BRIEF: Transcribe the data in full and exactly, omitting any pictures.

## BEGIN INFORMATION SUPPLIED

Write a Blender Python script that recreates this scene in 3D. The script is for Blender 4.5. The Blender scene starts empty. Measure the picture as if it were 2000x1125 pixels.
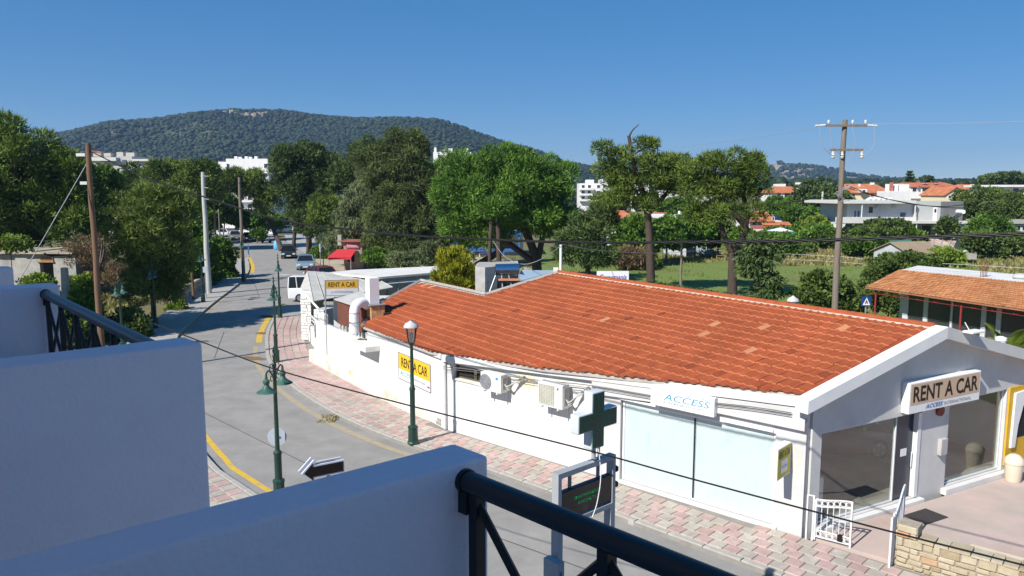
import bpy, bmesh, math, random
import numpy as np
from mathutils import Vector, Matrix
random.seed(7)
RNG = np.random.default_rng(11)
SC = bpy.context.scene
COL = SC.collection

# ------------------------------------------------------------------ camera
CAM_H = 8.2                     # eye level above the street, metres
FPX = 1480.0                    # focal length in pixels of a 2000 px wide picture
PITCH = math.atan((562.5 - 375.0) / FPX)
cam_d = bpy.data.cameras.new('camera')
cam = bpy.data.objects.new('camera', cam_d)
COL.objects.link(cam)
cam.location = (0, 0, CAM_H)
cam.rotation_euler = (math.pi / 2 - PITCH, 0, 0)
cam_d.sensor_width = 36.0
cam_d.lens = 36.0 * FPX / 2000.0
cam_d.clip_start = 0.05
cam_d.clip_end = 9000
SC.camera = cam

# ------------------------------------------------------------------ light
SUN_EL = math.radians(40)
SUN_TO = Vector((0.705, 0.709, 0)).normalized()       # where shadows point on the ground
world = bpy.data.worlds.new('World')
SC.world = world
world.use_nodes = True
wn = world.node_tree.nodes
wl = world.node_tree.links
for n in list(wn):
    wn.remove(n)
w_out = wn.new('ShaderNodeOutputWorld')
w_bg = wn.new('ShaderNodeBackground')
w_sky = wn.new('ShaderNodeTexSky')
w_sky.sky_type = 'NISHITA'
w_sky.sun_disc = False
w_sky.sun_elevation = SUN_EL
w_sky.sun_rotation = math.atan2(-SUN_TO.x, -SUN_TO.y)
w_sky.air_density = 0.6
w_sky.dust_density = 0.0
w_sky.ozone_density = 6.0
w_bg.inputs['Strength'].default_value = 0.117
w_hs = wn.new('ShaderNodeHueSaturation')
w_hs.inputs['Saturation'].default_value = 1.85
w_hs.inputs['Value'].default_value = 1.66
w_hs.inputs['Hue'].default_value = .506
w_gm = wn.new('ShaderNodeGamma')
w_gm.inputs[1].default_value = .45
wl.new(w_sky.outputs[0], w_gm.inputs[0])
wl.new(w_gm.outputs[0], w_hs.inputs['Color'])
wl.new(w_hs.outputs[0], w_bg.inputs[0])
wl.new(w_bg.outputs[0], w_out.inputs[0])
sun_d = bpy.data.lights.new('sun', 'SUN')
sun_d.energy = 4.6
sun_d.angle = math.radians(0.53)
sun_d.color = (1.0, 0.955, 0.88)
sun = bpy.data.objects.new('sun', sun_d)
COL.objects.link(sun)
sun.location = (-40, -40, 60)
sun.rotation_euler = Vector((SUN_TO.x * math.cos(SUN_EL), SUN_TO.y * math.cos(SUN_EL), -math.sin(SUN_EL))).to_track_quat('-Z', 'Y').to_euler()
vs = SC.view_settings
vs.view_transform = 'Standard'
vs.look = 'None'
vs.exposure = 0.55
vs.gamma = 1.0
vs.use_curve_mapping = False
SC.render.engine = 'CYCLES'
SC.cycles.max_bounces = 6
SC.cycles.diffuse_bounces = 3
SC.cycles.glossy_bounces = 3
SC.cycles.transmission_bounces = 4
SC.cycles.transparent_max_bounces = 8
SC.cycles.volume_bounces = 0
SC.cycles.use_denoising = True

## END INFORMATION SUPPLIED

EXPECTED ANSWER:
Write a Blender Python script that recreates this scene in 3D. The script is for Blender 4.5. The Blender scene starts empty. Measure the picture as if it were 2000x1125 pixels.
import bpy, bmesh, math, random
import numpy as np
from mathutils import Vector, Matrix
random.seed(7)
RNG = np.random.default_rng(11)
SC = bpy.context.scene
COL = SC.collection

# ------------------------------------------------------------------ camera
CAM_H = 8.2                     # eye level above the street, metres
FPX = 1480.0                    # focal length in pixels of a 2000 px wide picture
PITCH = math.atan((562.5 - 375.0) / FPX)
cam_d = bpy.data.cameras.new('camera')
cam = bpy.data.objects.new('camera', cam_d)
COL.objects.link(cam)
cam.location = (0, 0, CAM_H)
cam.rotation_euler = (math.pi / 2 - PITCH, 0, 0)
cam_d.sensor_width = 36.0
cam_d.lens = 36.0 * FPX / 2000.0
cam_d.clip_start = 0.05
cam_d.clip_end = 9000
SC.camera = cam

# ------------------------------------------------------------------ light
SUN_EL = math.radians(40)
SUN_TO = Vector((0.705, 0.709, 0)).normalized()       # where shadows point on the ground
world = bpy.data.worlds.new('World')
SC.world = world
world.use_nodes = True
wn = world.node_tree.nodes
wl = world.node_tree.links
for n in list(wn):
    wn.remove(n)
w_out = wn.new('ShaderNodeOutputWorld')
w_bg = wn.new('ShaderNodeBackground')
w_sky = wn.new('ShaderNodeTexSky')
w_sky.sky_type = 'NISHITA'
w_sky.sun_disc = False
w_sky.sun_elevation = SUN_EL
w_sky.sun_rotation = math.atan2(-SUN_TO.x, -SUN_TO.y)
w_sky.air_density = 0.6
w_sky.dust_density = 0.0
w_sky.ozone_density = 6.0
w_bg.inputs['Strength'].default_value = 0.117
w_hs = wn.new('ShaderNodeHueSaturation')
w_hs.inputs['Saturation'].default_value = 1.85
w_hs.inputs['Value'].default_value = 1.66
w_hs.inputs['Hue'].default_value = .506
w_gm = wn.new('ShaderNodeGamma')
w_gm.inputs[1].default_value = .45
wl.new(w_sky.outputs[0], w_gm.inputs[0])
wl.new(w_gm.outputs[0], w_hs.inputs['Color'])
wl.new(w_hs.outputs[0], w_bg.inputs[0])
wl.new(w_bg.outputs[0], w_out.inputs[0])
sun_d = bpy.data.lights.new('sun', 'SUN')
sun_d.energy = 4.6
sun_d.angle = math.radians(0.53)
sun_d.color = (1.0, 0.955, 0.88)
sun = bpy.data.objects.new('sun', sun_d)
COL.objects.link(sun)
sun.location = (-40, -40, 60)
sun.rotation_euler = Vector((SUN_TO.x * math.cos(SUN_EL), SUN_TO.y * math.cos(SUN_EL), -math.sin(SUN_EL))).to_track_quat('-Z', 'Y').to_euler()
vs = SC.view_settings
vs.view_transform = 'Standard'
vs.look = 'None'
vs.exposure = 0.55
vs.gamma = 1.0
vs.use_curve_mapping = False
SC.render.engine = 'CYCLES'
SC.cycles.max_bounces = 6
SC.cycles.diffuse_bounces = 3
SC.cycles.glossy_bounces = 3
SC.cycles.transmission_bounces = 4
SC.cycles.transparent_max_bounces = 8
SC.cycles.volume_bounces = 0
SC.cycles.use_denoising = True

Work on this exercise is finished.